Conversely, evidence that safety was inadequate on a particular occasion, rather than generally “falling far short of appropriate standards”,​ can help to mitigate sentencing, if anything does in fact go wrong.

“As we tell our teams,”​ says Treddenick, “you have to be a saint every day of the year.”

The challenges of non-contact guards on machines

Current machinery safety standards encourage the use of dual-channel circuits for high-risk applications and manufacturers are increasingly replacing mechanical interlocks with non-contact technologies. However, these are not without their challenges, says safety system supplier Sick UK.

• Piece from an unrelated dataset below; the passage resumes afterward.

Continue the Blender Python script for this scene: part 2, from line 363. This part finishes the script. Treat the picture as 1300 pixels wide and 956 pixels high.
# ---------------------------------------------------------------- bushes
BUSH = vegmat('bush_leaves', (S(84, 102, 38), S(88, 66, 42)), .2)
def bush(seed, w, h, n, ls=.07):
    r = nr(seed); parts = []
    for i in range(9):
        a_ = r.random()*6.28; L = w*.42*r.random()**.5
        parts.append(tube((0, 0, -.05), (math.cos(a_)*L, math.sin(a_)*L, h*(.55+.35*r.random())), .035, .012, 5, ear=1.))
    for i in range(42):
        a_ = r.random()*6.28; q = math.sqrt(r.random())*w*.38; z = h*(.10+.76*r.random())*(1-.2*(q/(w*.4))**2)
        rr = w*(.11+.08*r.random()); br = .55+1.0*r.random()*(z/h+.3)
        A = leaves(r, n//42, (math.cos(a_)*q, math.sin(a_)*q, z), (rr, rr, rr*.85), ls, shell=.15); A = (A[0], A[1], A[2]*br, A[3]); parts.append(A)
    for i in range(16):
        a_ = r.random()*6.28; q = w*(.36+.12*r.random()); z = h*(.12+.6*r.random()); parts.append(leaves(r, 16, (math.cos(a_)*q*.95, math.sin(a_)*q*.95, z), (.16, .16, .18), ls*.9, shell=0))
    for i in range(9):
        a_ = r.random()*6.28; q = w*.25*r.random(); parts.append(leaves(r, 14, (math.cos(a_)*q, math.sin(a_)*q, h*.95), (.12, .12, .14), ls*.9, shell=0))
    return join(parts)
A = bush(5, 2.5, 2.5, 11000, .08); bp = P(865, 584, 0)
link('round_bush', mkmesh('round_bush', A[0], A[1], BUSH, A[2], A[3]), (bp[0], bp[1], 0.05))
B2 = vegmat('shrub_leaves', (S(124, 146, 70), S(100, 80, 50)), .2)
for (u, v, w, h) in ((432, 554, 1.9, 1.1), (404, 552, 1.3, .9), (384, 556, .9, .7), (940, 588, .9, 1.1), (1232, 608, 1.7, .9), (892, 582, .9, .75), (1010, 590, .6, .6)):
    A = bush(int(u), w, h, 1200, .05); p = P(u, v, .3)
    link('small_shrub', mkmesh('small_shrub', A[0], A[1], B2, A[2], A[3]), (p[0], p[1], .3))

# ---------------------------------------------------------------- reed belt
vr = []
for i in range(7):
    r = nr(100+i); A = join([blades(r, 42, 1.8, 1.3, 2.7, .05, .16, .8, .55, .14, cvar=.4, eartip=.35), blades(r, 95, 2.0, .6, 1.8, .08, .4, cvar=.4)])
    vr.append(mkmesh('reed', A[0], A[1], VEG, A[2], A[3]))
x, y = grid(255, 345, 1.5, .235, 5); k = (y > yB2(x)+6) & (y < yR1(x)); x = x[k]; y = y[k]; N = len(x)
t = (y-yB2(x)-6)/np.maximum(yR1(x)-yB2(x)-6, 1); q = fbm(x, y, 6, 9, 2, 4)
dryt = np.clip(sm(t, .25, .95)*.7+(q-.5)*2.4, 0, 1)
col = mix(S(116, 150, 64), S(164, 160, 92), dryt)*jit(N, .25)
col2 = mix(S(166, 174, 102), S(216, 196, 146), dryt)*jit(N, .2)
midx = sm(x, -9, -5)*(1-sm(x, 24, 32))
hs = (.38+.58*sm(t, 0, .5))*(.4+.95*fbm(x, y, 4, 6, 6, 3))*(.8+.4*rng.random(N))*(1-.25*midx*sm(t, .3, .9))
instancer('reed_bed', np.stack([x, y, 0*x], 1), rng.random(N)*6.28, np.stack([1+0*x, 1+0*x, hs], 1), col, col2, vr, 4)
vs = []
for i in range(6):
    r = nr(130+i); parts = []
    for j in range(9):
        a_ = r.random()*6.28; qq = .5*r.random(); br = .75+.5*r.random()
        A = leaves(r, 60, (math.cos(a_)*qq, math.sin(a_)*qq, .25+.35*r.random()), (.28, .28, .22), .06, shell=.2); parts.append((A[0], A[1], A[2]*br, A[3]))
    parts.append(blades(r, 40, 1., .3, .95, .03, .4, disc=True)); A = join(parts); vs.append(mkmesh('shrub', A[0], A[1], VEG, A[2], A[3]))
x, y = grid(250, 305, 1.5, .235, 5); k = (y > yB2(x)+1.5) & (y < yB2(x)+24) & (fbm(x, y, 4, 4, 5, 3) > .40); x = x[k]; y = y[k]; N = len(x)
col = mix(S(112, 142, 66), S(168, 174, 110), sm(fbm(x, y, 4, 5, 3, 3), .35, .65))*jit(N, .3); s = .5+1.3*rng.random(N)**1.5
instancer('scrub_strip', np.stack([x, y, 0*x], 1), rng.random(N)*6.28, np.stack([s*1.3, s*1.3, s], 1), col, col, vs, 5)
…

“There are different types of switch,”​ says Sick UK safety specialist Dr Martin Kidman. “On guarding applications, people have tended to go for a mechanical ‘coded key’ switch.

“The specific standard for interlocking devices [EN ISO 14119] changed a couple of years ago, and you cannot now rely on a single mechanical link for the highest Performance Level E ​[PLe].”

Even for lower-level PLd applications, the use of a single mechanical link has to be justified by excluding the possibility of a fault so-called ‘fault exclusion’.

TR10 applic graphic IM0068738

“Instead, people have tended to move to non-contact systems, where there is no mechanical wear and tear, such as coded magnets or radio-frequency identification​ [RFID],” says Kidman.

“PLe can be achieved due to these devices being dual channel. Sick offers an RFID switch, which has unique, high-level coding, so that the switch will only ever recognise the actuator associated with it.”

Another issue addressed by the latest version of EN ISO 14119 is fault masking, which relates to the way in which circuits are wired.

Where multiple electromechanical interlocking switches with dry contacts are monitored using a safety controller, they have in the past typically been connected to the safety device in series.

“If the switch on one door develops a short circuit fault on one of the channels, the safety controller can see this, but it may be possible to mask the fault in the system by opening and closing another door,”​ explains Kidman.

“The switch with the fault is now essentially single-channel and, if the remaining channel then failed closed, the machine would still run with the door open.”

For this reason, where fault masking is an issue with a number of interlocking devices, they should either be wired back individually or an alternative approach should be used for cascading the safety control system.